The former Labour Party presidential flagbearer cited Budget Office figures showing that the Federal Government borrowed approximately ₦11.89 trillion between January and September 2025, exceeding its planned borrowing target of ₦10.34 trillion for the period.
He argued that such a significant deviation from budget projections should ordinarily trigger scrutiny from relevant oversight institutions and attract public explanations from government officials.
Obi further questioned the allocation of the borrowed funds, noting that only a fraction of the amount was reportedly directed toward capital expenditure during the period under review.
According to him, around ₦3.10 trillion was allocated to capital projects, leaving a substantial gap between total borrowing and spending on infrastructure and development initiatives.
He challenged the government to provide a detailed account of how the remaining funds were utilised, describing the situation as a major transparency concern.
The former governor also suggested that greater accountability is needed in the management of public resources, especially at a time when many Nigerians are facing economic hardship.
His comments come amid ongoing debates over the Federal Government’s economic reforms, including the removal of fuel subsidies and the unification of the foreign exchange market.

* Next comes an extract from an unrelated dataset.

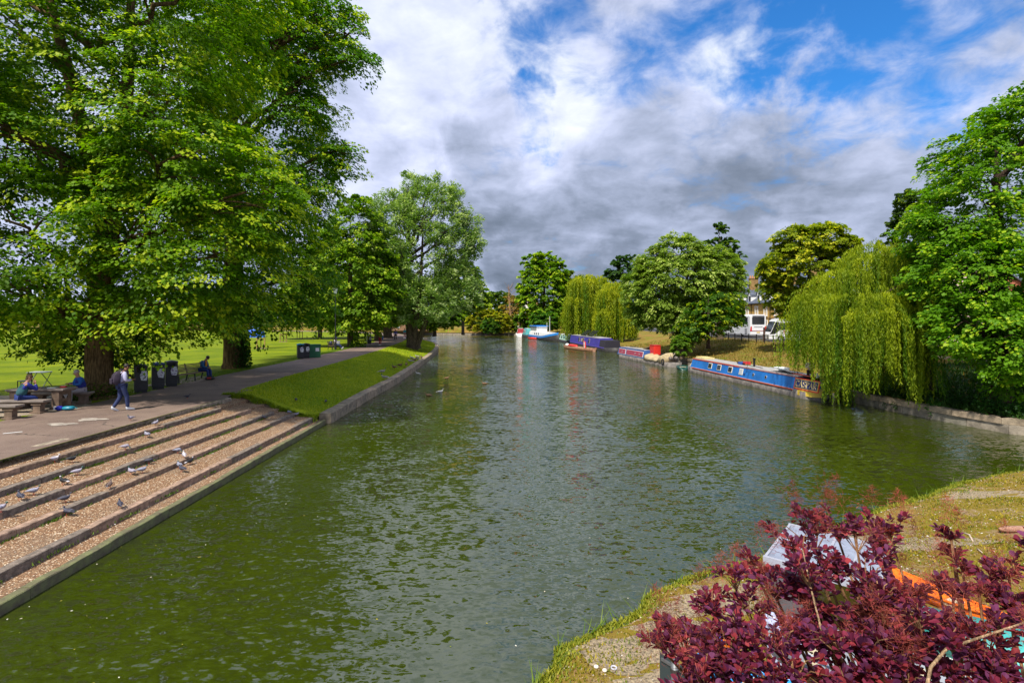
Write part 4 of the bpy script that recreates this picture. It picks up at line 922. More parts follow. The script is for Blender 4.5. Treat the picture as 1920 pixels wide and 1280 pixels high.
mb.tube([tuple(np.array((XD(a, d), d, ZD(b_, d))) - B) for a, b_, d in ((1735, 1300, 2.2), (1745, 1250, 2.3), (1775, 1215, 2.35), (1850, 1190, 2.4), (1925, 1165, 2.5), (1990, 1150, 2.6))], [.007, .0065, .006, .005, .004, .003], 7)
mb.tube([tuple(np.array((XD(a, d), d, ZD(b_, d))) - B) for a, b_, d in ((1540, 1180, 2.45), (1520, 1100, 2.7), (1505, 1030, 2.95))], [.005, .004, .003], 6)
mb.build('branch', bark('twig_pale', (.42, .28, .16)), bush)
LC = np.array(LC); LA = np.array(LA); LN = np.array(LN); nL = len(LC)
# leaf outline: eight-sided oval folded along the midrib
out8 = [(-.5, 0), (-.28, .24), (.05, .33), (.34, .22), (.5, 0), (.34, -.22), (.05, -.33), (-.28, -.24)]
def leafmesh(nm, fold, c_):
    vs = [(x, y, abs(y) * fold - .12 * x * x) for x, y in out8]; fs = [(0, 1, 2, 3), (0, 3, 4), (0, 4, 5), (0, 5, 6, 7)]
    me = bpy.data.meshes.new(nm); me.from_pydata(vs, [], fs); me.materials.append(m_plum[0]); me.update()
    at = me.attributes.new('tint', 'FLOAT_COLOR', 'FACE'); at.data.foreach_set('color', list((*c_, 1)) * 4); return me
plum = [(.13, .018, .050), (.19, .022, .050), (.075, .014, .050), (.27, .035, .045), (.15, .035, .10)]
lms = [leafmesh('leaf', f_, c_) for f_ in (.25, .55) for c_ in plum]
wpos = LC + B; px_ = 960 + wpos[:, 0] / wpos[:, 1] * F; py_ = HY + (CZ - wpos[:, 2]) / wpos[:, 1] * F
vis = (px_ < 1920) & (py_ < 1280); order = np.argsort(np.where(vis, wpos[:, 1], 99))
for i in order[:300]:
    o = link('leaf', lms[i % len(lms)], bush)
    x_ = Vector(LA[i]).normalized(); n_ = Vector(LN[i]).normalized(); y_ = n_.cross(x_).normalized(); n_ = x_.cross(y_)
    M3 = Matrix((x_, y_, n_)).transposed(); s = np.linalg.norm(LA[i])
    o.matrix_local = Matrix.Translation(Vector(LC[i])) @ M3.to_4x4() @ Matrix.Scale(s, 4)
rest = order[300:]; A = LA[rest]; ln = np.linalg.norm(A, axis=1)[:, None]; A = A / ln; S = unit(np.cross(LN[rest], A)); N = np.cross(A, S)
pt = lambda x, y: LC[rest] + A * ln * x + S * ln * y + N * ln * (abs(y) * .4 - .12 * x * x)
O8 = [pt(x, y) for x, y in out8]
V = np.concatenate([np.stack([O8[0], O8[1], O8[2], O8[3]], 1), np.stack([O8[0], O8[3], O8[4], O8[5]], 1), np.stack([O8[0], O8[5], O8[6], O8[7]], 1)])
tn = np.array(plum)[r.integers(0, 5, len(rest))] * r.uniform(.7, 1.35, (len(rest), 1))
link('leaf_mass', np_mesh('leaf_mass', V, 4, m_plum[0], np.concatenate([tn] * 3)), bush, 'stuff')
# plumes: very fine hair-thin threads
ex = [(1545, 945, 3.4), (1500, 960, 3.3), (1580, 950, 3.5), (1680, 945, 3.6), (1690, 960, 3.6), (1430, 1010, 3.2), (1350, 1070, 2.9), (1310, 1100, 2.9), (1240, 1130, 2.8), (1230, 1180, 2.6), (1660, 1010, 3.2), (1620, 1025, 3.1), (1630, 1150, 2.7), (1500, 1120, 2.8), (1420, 1075, 3.0), (1440, 1130, 2.8), (1770, 1030, 3.2), (1800, 980, 3.4), (1890, 1010, 3.2), (1830, 1120, 2.8), (1700, 1070, 3.0), (1740, 1120, 2.8), (1580, 1210, 2.5), (1700, 1220, 2.4), (1850, 1210, 2.4), (1260, 1150, 2.75), (1215, 1210, 2.6), (1380, 1050, 3.0), (1480, 930, 3.5), (1720, 1010, 3.3)]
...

While the Tinubu administration maintains that its borrowing strategy is necessary to finance infrastructure development, support economic reforms, and address fiscal pressures, critics argue that rising debt levels could create long-term sustainability challenges if not matched by corresponding economic growth.
The concerns have gained prominence as debt servicing costs continue to consume a significant portion of government revenue, prompting calls from economists and policy experts for greater transparency, improved revenue generation, and more efficient public spending.
With Nigeria’s debt profile remaining a major issue in the national economic conversation, Obi’s latest remarks are likely to intensify scrutiny of the government’s borrowing plans and fiscal management strategy ahead of the 2027 election cycle.